A ideia é que, se a migração barata for interrompida e os patrões britânicos forem forçados a usar trabalhadores “mais caros”, o incentivo será introduzir tecnologias para eventualmente torná-los redundantes. Isso não é um argumento pró-trabalhador, é um argumento pró-empresa, pois favorece setores “produtivos” como a manufatura (cada vez mais automatizada), em detrimento de setores menos lucrativos. Quem apoia essa repressão talvez devesse refletir melhor sobre quem realmente será beneficiado.
A resistência
A migração em massa não é a causa dos problemas na Grã-Bretanha. O que está por trás é o neoliberalismo e a austeridade de décadas, a enorme desigualdade de riqueza, o colapso do Estado de bem-estar social e do setor público, e o crescimento de ideias reacionárias que destroem comunidades. A raiz do problema é uma economia baseada na propriedade privada, com as pessoas como meros peões na criação de riqueza dos ricos.
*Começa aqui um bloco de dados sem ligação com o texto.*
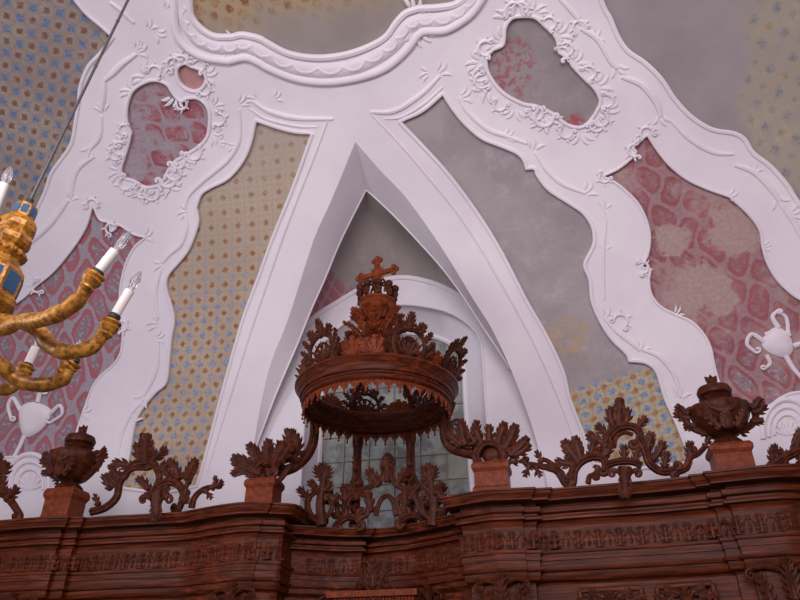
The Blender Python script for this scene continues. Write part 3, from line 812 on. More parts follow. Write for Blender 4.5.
# ---- white stucco reliefs on the red fields and shells at the vault foot
def stucco_vase(pts_cup, handles, stem, label, center):
    root = thing('stucco_vase', label, 'relief', VG.at(*center))
    k0 = (sum(p[0] for p in pts_cup) / len(pts_cup), sum(p[1] for p in pts_cup) / len(pts_cup)); z = lambda p: (k0[0] + (p[0] - k0[0]) * 1.22, k0[1] + (p[1] - k0[1]) * 1.22)
    pts_cup = [z(p) for p in pts_cup]; handles = [([z(p) for p in h[0]], h[1] * 1.35, h[2], h[3]) for h in handles]; stem = [z(p) for p in stem]
    m = MB(); cs = catmull(pts_cup, 3, True); loop = [xs_of(on_vault(a, b)) for a, b in cs]
    V2, T = tess(loop, [], .08); d = [edge_dist((p.x, p.y), [loop]) for p in V2]
    m.add([VS(p.x, p.y, .02 + .07 * min(q / .08, 1) ** .5) for p, q in zip(V2, d)], T); m.add([VS(x, s, .02) for x, s in loop] + [VS(x, s, 0) for x, s in loop], [(i, (i + 1) % len(loop), len(loop) + (i + 1) % len(loop), len(loop) + i) for i in range(len(loop))])
    kx, ky = k0; zs_ = VG.at(kx, ky); sz = 9
    m.build('basket', M_WHITE, root)
    m = MB()
    for q in range(5): finger(m, VG, kx, ky + 8, R_(50 + 20 * q), sz * 1.7, 1.5, 0, 4.2, 5.2)
    stroke(m, VG, [(kx - 13, ky - 9), (kx - 5, ky - 12), (kx + 5, ky - 12), (kx + 13, ky - 8)], 1.6, .8, 2.2, 6, 4)
    m.build('fluting', M_WHITE, root)
    for h in handles:
        m = MB(); scroll(m, VG, h[0], h[1], h[1] * .7, h[2], h[3], .9, 1.5, 7, True); m.build('scroll_handle', M_WHITE, root)
    m = MB(); stroke(m, VG, stem, lambda t: 2.6 - .8 * t, .8, 1.4, 7, 4); m.build('stem', M_WHITE, root)
    return root


stucco_vase([(23, 410), (34, 405), (48, 411), (46, 421), (38, 430), (27, 434), (23, 424)],
            [([(24, 412), (18, 402), (14, 408), (16, 418)], 1.8, None, (3, .9, 1)), ([(48, 415), (56, 408), (58, 415), (50, 421)], 1.6, None, (4, .9, -1)), ([(38, 405), (40, 398), (43, 396)], 2.0, None, (2.5, .8, -1))],
            [(27, 433), (23, 442), (17, 453), (12, 462)], 'white stucco vase relief on the red field under the chandelier arms', (32, 420))
stucco_vase([(766, 338), (776, 330), (786, 336), (790, 348), (784, 355), (772, 352), (765, 346)],
            [([(766, 342), (756, 336), (752, 344), (758, 350)], 1.8, None, (3.5, .9, 1)), ([(768, 353), (771, 360), (767, 364)], 1.6, None, (2.5, .9, -1)), ([(778, 331), (773, 322), (777, 317)], 2.0, None, (2.5, .8, -1)), ([(786, 336), (784, 322), (776, 318)], 1.6, None, None), ([(790, 346), (798, 343), (803, 340)], 2.2, None, None)],
            [(784, 354), (790, 364), (797, 372), (806, 384)], 'white stucco vase relief on the red field at the right edge', (776, 342))


def stucco_shell(cx, cy, r, label):
    root = thing('stucco_shell', label, 'relief', VW.at(cx, cy))
    for k, q in enumerate((1.0, .76, .52)):
        m = MB(); pts = [(cx + q * r * math.cos(a) * .82, cy - q * r * math.sin(a) * 1.05) for a in [R_(-15 + 210 * i / 14) for i in range(15)]]
        stroke(m, VW, pts, (2.6, 2.0, 1.6)[k], .9, 1, 7, 2); m.build('shell_rib', M_WHITE, root)
    m = MB()
    for k in range(7): finger(m, VW, cx, cy + 4, R_(20 + 140 * k / 6), r * .5, 2.2, 0, 0, 2)
    m.build('shell_fluting', M_WHITE, root)
    return root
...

Claro que um crescimento populacional significativo pode pressionar os serviços públicos, mas décadas de subfinanciamento ou um mercado imobiliário totalmente desregulado são as causas principais. Mas o Reform, os Tories e o Partido Trabalhista não querem enfrentar os que detêm o poder econômico e social – então atacam pessoas negras e quaisquer outras que possam servir de bola política para chutar.
Temos que ser claros: resistimos a políticas racistas e ao nacionalismo como falsas soluções para problemas muito mais profundos. Estamos unidos, enquanto classe trabalhadora, para lutar por uma vida digna para todos – e somos implacáveis contra qualquer um ou qualquer coisa que se oponha a isso.
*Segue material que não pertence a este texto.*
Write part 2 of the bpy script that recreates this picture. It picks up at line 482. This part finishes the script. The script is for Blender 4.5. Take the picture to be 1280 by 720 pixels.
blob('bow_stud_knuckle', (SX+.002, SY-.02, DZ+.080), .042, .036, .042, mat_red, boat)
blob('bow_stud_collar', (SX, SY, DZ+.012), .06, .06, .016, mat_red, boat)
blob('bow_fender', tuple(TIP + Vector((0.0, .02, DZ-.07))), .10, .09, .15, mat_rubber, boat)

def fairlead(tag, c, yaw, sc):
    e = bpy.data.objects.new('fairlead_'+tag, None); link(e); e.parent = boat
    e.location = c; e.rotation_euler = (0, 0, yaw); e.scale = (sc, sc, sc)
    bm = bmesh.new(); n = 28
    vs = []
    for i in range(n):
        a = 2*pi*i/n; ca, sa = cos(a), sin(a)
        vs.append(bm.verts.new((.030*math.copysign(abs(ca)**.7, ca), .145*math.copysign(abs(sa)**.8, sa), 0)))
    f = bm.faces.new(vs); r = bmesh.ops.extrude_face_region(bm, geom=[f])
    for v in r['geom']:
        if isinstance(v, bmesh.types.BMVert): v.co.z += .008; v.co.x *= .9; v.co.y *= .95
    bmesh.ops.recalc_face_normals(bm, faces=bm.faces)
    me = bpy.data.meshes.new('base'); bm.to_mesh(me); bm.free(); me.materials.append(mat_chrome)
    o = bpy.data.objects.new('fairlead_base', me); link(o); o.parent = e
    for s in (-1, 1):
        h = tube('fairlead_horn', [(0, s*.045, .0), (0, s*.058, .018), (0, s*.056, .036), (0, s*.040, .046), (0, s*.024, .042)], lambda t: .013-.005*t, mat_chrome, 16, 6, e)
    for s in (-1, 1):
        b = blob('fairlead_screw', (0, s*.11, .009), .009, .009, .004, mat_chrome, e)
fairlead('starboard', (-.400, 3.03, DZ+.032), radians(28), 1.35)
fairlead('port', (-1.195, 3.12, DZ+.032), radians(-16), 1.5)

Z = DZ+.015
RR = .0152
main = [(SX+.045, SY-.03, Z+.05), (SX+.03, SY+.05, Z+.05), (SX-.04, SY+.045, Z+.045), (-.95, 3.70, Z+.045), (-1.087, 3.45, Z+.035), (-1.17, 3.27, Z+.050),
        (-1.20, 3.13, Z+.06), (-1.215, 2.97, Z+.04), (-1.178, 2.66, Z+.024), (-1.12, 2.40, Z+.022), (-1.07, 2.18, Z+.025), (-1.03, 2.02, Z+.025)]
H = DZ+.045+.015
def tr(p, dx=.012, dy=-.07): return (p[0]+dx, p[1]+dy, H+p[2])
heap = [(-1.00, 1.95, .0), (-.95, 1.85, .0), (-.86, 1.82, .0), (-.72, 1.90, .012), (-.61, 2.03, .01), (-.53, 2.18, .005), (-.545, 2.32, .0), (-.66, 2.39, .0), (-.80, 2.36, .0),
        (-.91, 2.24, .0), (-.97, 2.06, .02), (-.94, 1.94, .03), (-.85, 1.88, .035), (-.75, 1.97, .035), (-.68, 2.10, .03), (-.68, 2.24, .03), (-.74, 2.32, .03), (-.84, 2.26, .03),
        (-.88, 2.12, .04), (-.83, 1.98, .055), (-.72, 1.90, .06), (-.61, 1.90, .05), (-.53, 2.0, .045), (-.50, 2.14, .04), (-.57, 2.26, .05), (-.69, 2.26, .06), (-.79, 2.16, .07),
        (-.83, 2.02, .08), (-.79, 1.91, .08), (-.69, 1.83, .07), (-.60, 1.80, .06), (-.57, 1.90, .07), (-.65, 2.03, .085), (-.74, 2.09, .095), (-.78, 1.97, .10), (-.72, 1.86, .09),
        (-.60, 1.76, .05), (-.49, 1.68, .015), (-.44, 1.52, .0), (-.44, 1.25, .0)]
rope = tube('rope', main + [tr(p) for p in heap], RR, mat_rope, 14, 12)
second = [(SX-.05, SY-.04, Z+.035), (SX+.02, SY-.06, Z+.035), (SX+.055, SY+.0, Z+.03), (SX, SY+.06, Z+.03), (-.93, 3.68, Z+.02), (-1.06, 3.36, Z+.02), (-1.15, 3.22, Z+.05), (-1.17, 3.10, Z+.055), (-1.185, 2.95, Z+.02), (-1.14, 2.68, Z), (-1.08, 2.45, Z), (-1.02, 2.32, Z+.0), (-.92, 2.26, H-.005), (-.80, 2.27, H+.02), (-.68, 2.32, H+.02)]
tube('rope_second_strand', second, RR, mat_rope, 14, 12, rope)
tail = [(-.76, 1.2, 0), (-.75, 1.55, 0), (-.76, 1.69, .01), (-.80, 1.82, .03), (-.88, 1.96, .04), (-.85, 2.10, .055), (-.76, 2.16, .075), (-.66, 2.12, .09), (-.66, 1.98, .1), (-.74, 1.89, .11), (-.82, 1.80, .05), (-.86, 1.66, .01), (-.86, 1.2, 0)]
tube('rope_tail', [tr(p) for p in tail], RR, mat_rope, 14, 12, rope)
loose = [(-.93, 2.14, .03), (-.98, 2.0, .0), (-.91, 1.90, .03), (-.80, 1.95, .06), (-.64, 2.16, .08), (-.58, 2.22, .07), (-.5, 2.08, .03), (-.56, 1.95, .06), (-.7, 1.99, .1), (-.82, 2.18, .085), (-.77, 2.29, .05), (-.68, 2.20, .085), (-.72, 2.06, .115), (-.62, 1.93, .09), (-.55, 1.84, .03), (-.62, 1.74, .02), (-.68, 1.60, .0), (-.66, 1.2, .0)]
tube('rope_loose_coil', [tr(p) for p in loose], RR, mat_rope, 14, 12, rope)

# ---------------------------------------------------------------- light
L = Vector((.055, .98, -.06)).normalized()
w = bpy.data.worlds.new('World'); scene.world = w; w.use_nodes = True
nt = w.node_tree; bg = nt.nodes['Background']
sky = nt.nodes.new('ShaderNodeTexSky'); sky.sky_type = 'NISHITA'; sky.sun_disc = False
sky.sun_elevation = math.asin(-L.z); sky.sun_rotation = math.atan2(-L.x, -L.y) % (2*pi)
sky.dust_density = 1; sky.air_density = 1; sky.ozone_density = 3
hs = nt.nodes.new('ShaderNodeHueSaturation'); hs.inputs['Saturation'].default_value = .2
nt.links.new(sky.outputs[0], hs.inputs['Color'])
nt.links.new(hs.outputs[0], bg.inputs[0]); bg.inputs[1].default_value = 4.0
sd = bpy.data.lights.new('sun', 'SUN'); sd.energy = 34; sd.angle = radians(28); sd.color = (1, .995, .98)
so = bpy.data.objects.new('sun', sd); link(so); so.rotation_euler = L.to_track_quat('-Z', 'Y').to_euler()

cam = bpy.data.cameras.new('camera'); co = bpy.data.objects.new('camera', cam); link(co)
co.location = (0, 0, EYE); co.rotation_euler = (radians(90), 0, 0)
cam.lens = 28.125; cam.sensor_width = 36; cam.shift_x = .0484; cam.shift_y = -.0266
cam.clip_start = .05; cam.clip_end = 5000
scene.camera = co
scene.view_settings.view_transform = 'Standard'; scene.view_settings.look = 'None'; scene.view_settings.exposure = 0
Um movimento antirracista de massa, enraizado nas comunidades da classe trabalhadora – inclusive nos sindicatos – é essencial. Não se pode combater o Reform isoladamente, chamando-os de partido racista, pois muitas pessoas estão votando neles justamente por serem racistas, ou porque acreditam, ainda que equivocadamente, que a migração em massa está corroendo o país.
Além disso, como combater o Reform isoladamente se o Labour está adotando suas políticas? O colapso do Labour diante da agenda do Reform também levanta dúvidas sobre se “votar no Labour para barrar o Reform” é uma tática viável. A dinâmica política atual pende para a direita autoritária – e o Labour faz absolutamente parte disso. Seja ao prender ativistas climáticos, construir mais prisões, desmontar os serviços sociais, aprovar sua nova Lei de Crime e Policiamento, ou declarar guerra a refugiados e imigrantes – o Labour está no mesmo jogo que os Tories e, por extensão, o Reform.